Unsecured debts rise by 30%
More than 8 million Britons have unsecured debts of £10,000 or more, with 2.1 million regularly struggling to meet their monthly repayments, it was claimed today.
The number of adults with high levels of debt on credit cards, store cards, loans and overdrafts has increased by 30% since this time last year, according to debt consultancy Thomas Charles.
Around 18% of adults now owe more than £10,000 in unsecured debt - such as on credit cards, store cards and loans - while 5% have unsecured debts worth at least £30,000.
Among those who owe at least five figures, 25% admitted they frequently struggled to meet their monthly repayments.
This figure has risen from 21% in August 2006, but is down from a peak of 30% in October last year.
According to the research, men tend to owe more than women, with 13% owing more than £15,000 compared with 11% of women.
But despite this, 27% of women are more likely to struggle with the repayments compared with 24% of men.
James Falla, director of Thomas Charles, said: "Over the past year we have seen a sharp increase in the number of people who have taken on unsecured debt and are now struggling with repayments.

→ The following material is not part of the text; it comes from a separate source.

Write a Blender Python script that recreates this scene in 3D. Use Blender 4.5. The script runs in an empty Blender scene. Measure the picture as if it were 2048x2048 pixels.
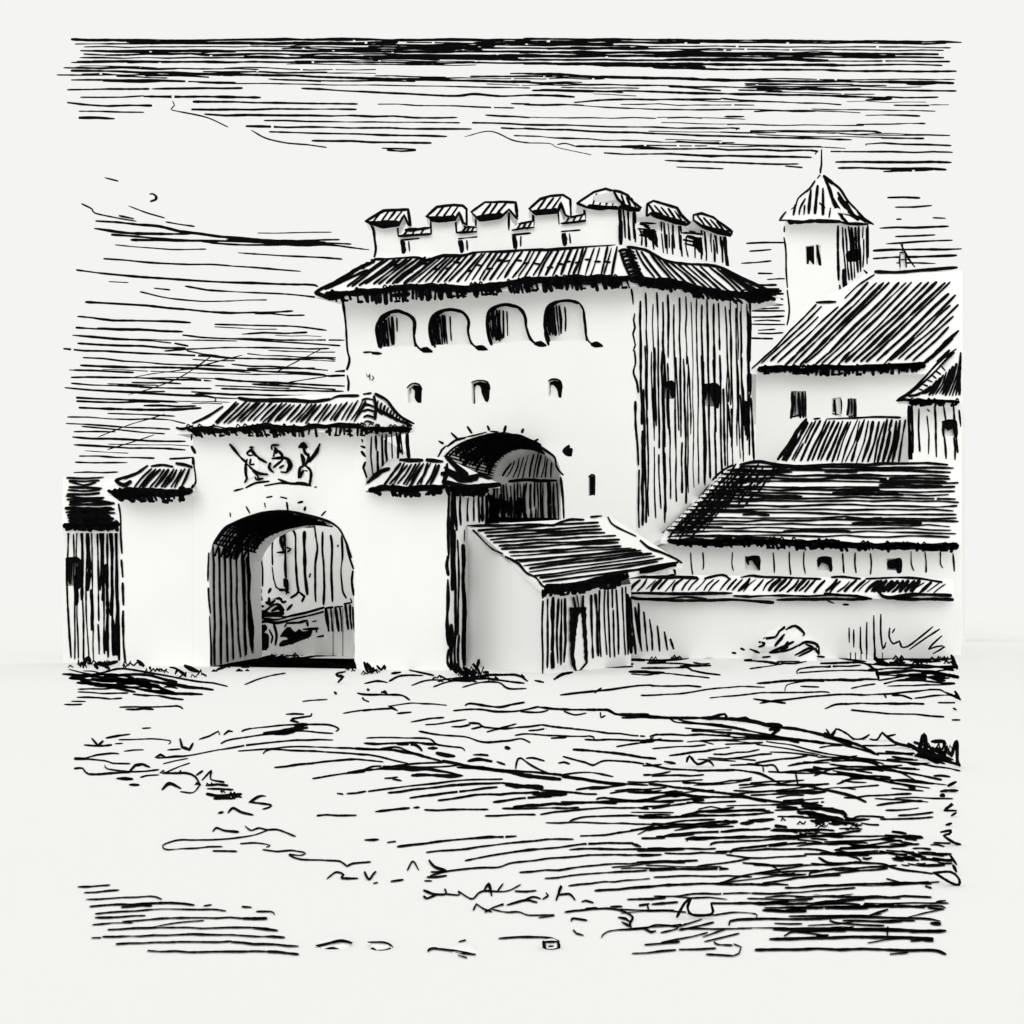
import bpy, math, random
import numpy as np
from mathutils import Vector
from mathutils.geometry import tessellate_polygon
from mathutils.bvhtree import BVHTree

random.seed(11)
C = bpy.context.scene
EYE, HOR, F = 1.7, 1208.0, 2048.0
# ------------------------------------------------ camera, sky light, sun, exposure
cam = bpy.data.cameras.new('camera'); co = bpy.data.objects.new('camera', cam)
C.collection.objects.link(co); C.camera = co
co.location = (0, 0, EYE); co.rotation_euler = (math.radians(90), 0, 0)
cam.lens = 36; cam.sensor_width = 36; cam.shift_y = (HOR-1024)/2048
cam.clip_start = 0.1; cam.clip_end = 4000
w = bpy.data.worlds.new("World"); C.world = w; w.use_nodes = True
bg = w.node_tree.nodes['Background']
bg.inputs['Color'].default_value = (1.0, 1.0, 0.982, 1); bg.inputs['Strength'].default_value = 0.905
sun = bpy.data.lights.new('sun', 'SUN'); so = bpy.data.objects.new('sun', sun)
C.collection.objects.link(so); sun.energy = 0.92; sun.angle = math.radians(50); sun.color = (1, .985, .95)
so.rotation_euler = (math.radians(65), 0, math.radians(-6))
C.view_settings.view_transform = 'Standard'; C.view_settings.look = 'None'
C.view_settings.exposure = 0; C.view_settings.gamma = 1
C.render.resolution_x = C.render.resolution_y = 1024
C.cycles.max_bounces = 8; C.cycles.diffuse_bounces = 6

# ------------------------------------------------ materials
def mat(name, col, var=.03, scale=3, bump=0.0, rough=.95):
    m = bpy.data.materials.new(name); m.use_nodes = True
    nt = m.node_tree; b = nt.nodes['Principled BSDF']
    b.inputs['Roughness'].default_value = rough
    b.inputs['Specular IOR Level'].default_value = 0.0
    tc = nt.nodes.new('ShaderNodeTexCoord'); nz = nt.nodes.new('ShaderNodeTexNoise')
    nz.inputs['Scale'].default_value = scale; nz.inputs['Detail'].default_value = 5
    nt.links.new(tc.outputs['Object'], nz.inputs['Vector'])
    r = nt.nodes.new('ShaderNodeValToRGB')
    r.color_ramp.elements[0].position = .3; r.color_ramp.elements[1].position = .7
    r.color_ramp.elements[0].color = tuple(max(0, c*(1-var)) for c in col)+(1,)
    r.color_ramp.elements[1].color = tuple(min(1, c*(1+var)) for c in col)+(1,)
    nt.links.new(nz.outputs['Fac'], r.inputs['Fac']); nt.links.new(r.outputs['Color'], b.inputs['Base Color'])
    if bump:
        bn = nt.nodes.new('ShaderNodeBump'); bn.inputs['Strength'].default_value = bump
        bn.inputs['Distance'].default_value = .02
        nt.links.new(nz.outputs['Fac'], bn.inputs['Height']); nt.links.new(bn.outputs['Normal'], b.inputs['Normal'])
    return m
PLASTER = mat('white_plaster', (.885, .887, .875), .012, .6, .1)
TILE = mat('pale_roof_tile', (.885, .89, .88), .02, 2)
STONE = mat('pale_stone', (.89, .892, .88), .02, 1.5, .1)
EARTH = mat('pale_earth', (.887, .887, .877), .006, .12)
WOOD = mat('pale_timber', (.885, .887, .87), .02, 4)
INK = mat('black_ink', (.004, .004, .0045), .5, 9)

# ------------------------------------------------ geometry of the view
def P(x, y, Y): return np.array([(x-1024)/F*Y, Y, EYE+(HOR-y)/F*Y])
def rays(px):
    px = np.asarray(px, float).reshape(-1, 2)
    return np.stack([(px[:, 0]-1024)/F, np.ones(len(px)), (HOR-px[:, 1])/F], 1)
O = np.array([0, 0, EYE])
class Plane:
    def __init__(s, a, b, c, eps=.012):
        s.p = np.asarray(a, float); n = np.cross(np.asarray(b)-a, np.asarray(c)-a); n = n/np.linalg.norm(n)
        if np.dot(n, O-s.p) < 0: n = -n
        s.n = n; s.eps = eps
    def at(s, px, off=0.0):
        d = rays(px); t = np.dot(s.p+s.n*off-O, s.n)/(d@s.n)
        return O+d*t[:, None]
    def ribbon(s, c, l, r): return s.at(l, s.eps), s.at(r, s.eps)
    def pt(s, x, y): return s.at([(x, y)])[0]
def VP(x1, Y1, x2, Y2, eps=.012):
    a = P(x1, HOR, Y1); b = P(x2, HOR, Y2); return Plane(a, b, a+np.array([0, 0, 1.]), eps)
GROUND = Plane(np.array([0, 0, 0.]), np.array([1, 0, 0.]), np.array([0, 1, 0.]), .006)
class Dome:
    R = 900.
    def ribbon(s, c, l, r):
        o = []
        for q in (l, r):
            d = rays(q); d /= np.linalg.norm(d, axis=1)[:, None]; o.append(O+d*s.R)
        return o
class Hit:                       # lays strokes on the real surface of a part
    def __init__(s, part, eps=.03, n=None):
        s.eps = eps; s.bvh = BVHTree.FromPolygons([Vector(v) for v in part.v], [f for f, m in zip(part.f, part.m) if m == 0])
    def ribbon(s, c, l, r):
        dc = rays(c); L = rays(l); R = rays(r); hits = []
        for d in dc:
            h = s.bvh.ray_cast(Vector(O), Vector(d).normalized())
            hits.append((np.array(h[0]), np.array(h[1])) if h[0] is not None else None)
        good = [i for i, h in enumerate(hits) if h]
        if not good: return None
        ol, orr = [], []
        for i in range(len(dc)):
            p, n = hits[min(good, key=lambda g: abs(g-i))]
            if np.dot(n, O-p) < 0: n = -n
            p = p+n*s.eps
            for src, dst in ((L, ol), (R, orr)):
                k = np.dot(p-O, n)/min(-1e-3, np.dot(src[i], n)) if np.dot(src[i], n) < 0 else p[1]
                k = min(max(k, p[1]*.97), p[1]*1.03)
                dst.append(O+src[i]*k)
        return np.array(ol), np.array(orr)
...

"These high levels of unsecured debt are clearly linked to the rise in interest rates over the past 12 months. A record rise in house prices, especially in London and the south-east, has led to a growing discrepancy between mortgage payments and salaries.
"The high pressure to maintain social and commercial status, particularly experienced by women, often goes hand in hand with high expenditure on the high street."
But Falla warned that borrowers affected by the higher interest rates were storing up debt problems for the future, and instead of reducing their expenditure were taking on further unsecured loans and credit card debt.
Awaiting insolvency figures
Tomorrow, the government will publish official figures showing the number of personal bankruptcies and insolvencies in the second quarter of this year.
In the first three months of the year 30,075 people went bankrupt or took out an individual voluntary arrangement (IVA) - the first time a quarterly total had broken the 30,000 mark.
Two rate rises in the months since then are likely to have put further pressure on borrowers on variable rate deals, which could mean another sharp increase in bankruptcy figures.
However, the Consumer Credit Counselling Service (CCCS) said that while it expected to see a rise in the number of personal bankruptcies, the number of IVAs taken out by borrowers looked set to fall, as a result of a growing dissatisfaction with profit-making IVA firms.
"Bankruptcies are likely to be up and calls to CCCS helplines are up, which suggests that people are contacting us earlier when financial counselling can resolve their problems," said CCCS chairman Malcolm Hurlston.
"A better understanding of how to keep on top of unsecured debt is reflected in the slow-down in unsecured borrowing over the past couple of years.
"The biggest problem today for consumer borrowers is no longer the ubiquitous credit card; rather it will come from secured borrowing and the rising cost of mortgage debt."